そしていざ走り出せば猛烈に速い。まさしく鍛え上げられたアスリートのごとき瞬発力&切れ味。しかも硬い。硬いとはボディのことであり、驚くべき剛性感である。また新たに組み合わされた10速ATが想像以上に良く、小刻みに変速を繰り返し、それでいてその変速をあまり感じさせずに650hpを制御する。
同じエンジンを搭載するZ06には8速ATが組み合わされているが、それよりも緻密な制御がこの10速ATの真骨頂であり、Z06が2016年に登場していることを鑑みれば、2018年に登場したZL1の方が2年分の進化が積まれている。それがまさしく10速ATと言っても過言ではないのである。

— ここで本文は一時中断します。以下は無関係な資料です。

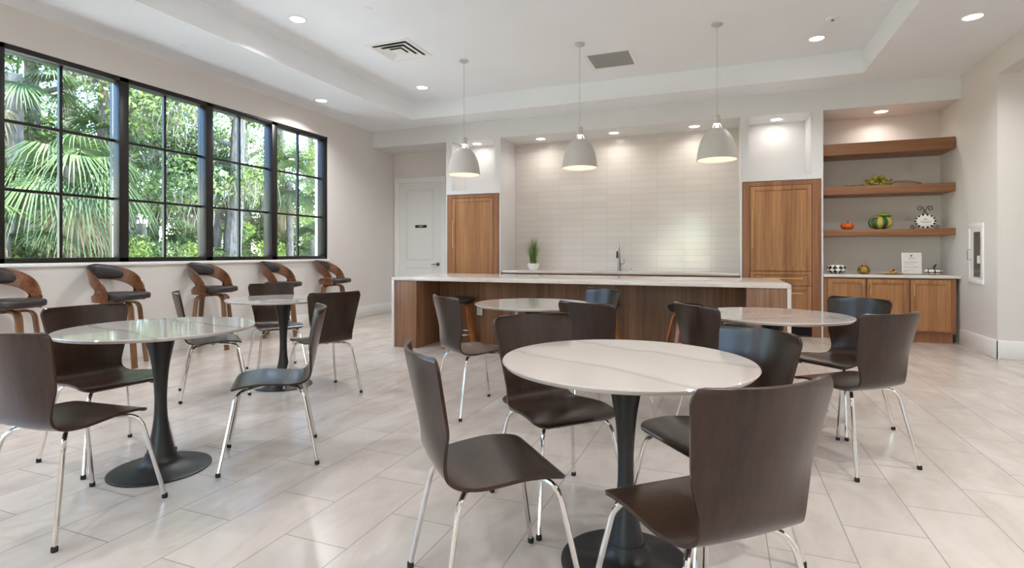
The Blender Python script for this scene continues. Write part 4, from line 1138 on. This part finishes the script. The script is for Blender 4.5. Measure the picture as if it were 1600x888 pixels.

ちなみに同じく取材したコルベット Z06は、もっと低く座り、もっとタイトな空間で、まるでスーパーカーのような印象を与えてくれるが、カマロ ZL1は低い着座位置とはいえ、箱型ボディらしく敷居が低いというか扱い安いというか、若干気軽さがあるのもいい(乗り降りに関しても)。やはり地べたスレスレに座るコルベットと箱型ボディのマッスルカーとでは一線を画す部分が明確にあるということなのだろう。
だが、その箱型で「これほどに速い」という部分にこそZL1の魅力が詰まっていると個人的には思っているし、そんな箱型ボディで、たとえばスーパーカーのケツを追い回せるとしたら…。めちゃくちゃ快感だろうと思うのである。